Studies in Christian Worship
by David Tucker


Study 1 WHAT IS WORSHIP?

At the top of the agenda in many of our churches today is the subject of "Worship". For many it is sadly an arena of strife, of contention and of confusion. It can be an area of selfishness where there are those who want their own way, equally there are those situations where the worship of God is dead. There is no longer any life. Instead lifeless rituals performed through week by week which cannot lift the heart anywhere, let alone to the Almighty in praise.

And yet worship is a marvellous gift of God by which we approach Him, and bow down before Him and adore Him.

Archbishop William Temple defined it: "Worship is the submission of all our nature to God. It is the quickening of the conscience by His holiness; the nourishment of the mind with His truth; the purifying of the imagination by His beauty; the opening of the heart to His love; the surrender of the will to His purpose – and all of this gathered up in adoration, the most selfless emotion of which our nature is capable and therefore the chief remedy for that self-centredness which is original sin and the source of actual sin." It is true to say, as another writer has it, "After all when everything else ceases, worship will remain."


There are three words which may help us:-
  • PROSKUNEO It is the Greek word for worship and the most common in our New Testament. For example the word is used ten times in John 4, the chapter with the well-known words of our Lord, "God is spirit, and His worshippers must worship Him in spirit and in truth" (verse 24). It means to stoop down to kiss reverently, as a subject may bow and kiss a monarch. Early Greek writers used it to speak of stooping to kiss the ground as a sign of thanksgiving for a safe journey. The ideas of reverence and awe, of stooping and thanksgiving, are all bound up in this word. In the New Testament such worship is reserved for the Lord.

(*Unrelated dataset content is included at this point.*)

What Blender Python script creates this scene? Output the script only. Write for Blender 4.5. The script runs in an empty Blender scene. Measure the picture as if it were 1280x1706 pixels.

  • LATREIA This Greek word doesn't appear many times in the New Testament, but an example is found in Philippians 3:3. The essential meaning is of service, and originally meant the labour, the service of slaves or hired servants. Years ago people said, 'I'm in service'. We know what they meant. They were in service to a master. For us the word means the worship that is the love of the heart towards a heavenly Father expressed in terms of service for the King. We're all 'in service' for the Lord.

  • WEORTHSCIPE This is the old Anglo-Saxon word meaning 'worthship', which means ascribing worthship to God. 'Thou art worthy…' --- and He is!

Building upon the above we can suggest that worship is:-


1. THANKSGIVING

Thanksgiving should be a central part of our worship - thanksgiving to God for all that He is, and all that He has given to us. All that we have and are has come from Him. Look up Acts 17:24-28. And what should our response be? Worship, praise, adoration and thanksgiving. See what the Psalmists have to say in Psalms 7:17; 28:7; 30:10-12; 35:18; 118:1,19,21,28,29. In our worship do we give thanks to the living God for who He is, what He has done and what He is doing?


2. SUBMISSION

True worship is submission to the Lord God Almighty. It is abandoning ourselves to God, and he who abandons himself to God will never be abandoned by God. To submit, to abandon myself to Him, means that I want to follow Him and His will for my life. 'To worship the King all glorious above' is to bow in humble submission. One writer puts it, 'We get no deeper into Christ, than we allow Him to get into us'. True worship is when we submit to Him, hand our all over to Him, bow down before Him, and as we get deeper into Him our worship is more real and meaningful. Look up James 4:7,8.


3. LISTENING

As we submit to Him, and wait upon Him, He speaks. A vital ingredient of worship is listening! One writer has it, "Worship is in part listening. Listening to what God might say to us, through music, through words, through fellowship." In the words of a prayer, in the line of a hymn or chorus, something from the Scripture reading or in the ministry of the Word. And we realise that God has spoken to us. Are we listening for Him? Part of our worship is to do that. The hymnwriter has it:

'Speak, Lord, in the stillness,
While we wait on Thee;
Hushed my heart to listen
In expectancy.'

Look up l Samuel 3:9,10; Deuteronomy 30:20; Ecclesiastes 5:1; Mark 9:7; John 10:27. At the heart of worship is a heart relationship with the Father, through the Son and by the Holy Spirit..
Bear the following points in mind:-
  • God made me in order to praise Him. Look up Psalm 95:6; 102:18; Isaiah 43:21; 1 Peter 2:9.
  • Worship will declare that I have been made for his pleasure. It will cleanse me from my self-centred thinking. Ephesians 1:5,6.
  • Before I go to a service of worship, I must fix my mind and heart on the fact that worship is for the blessing of God before the blessing of the worshipper.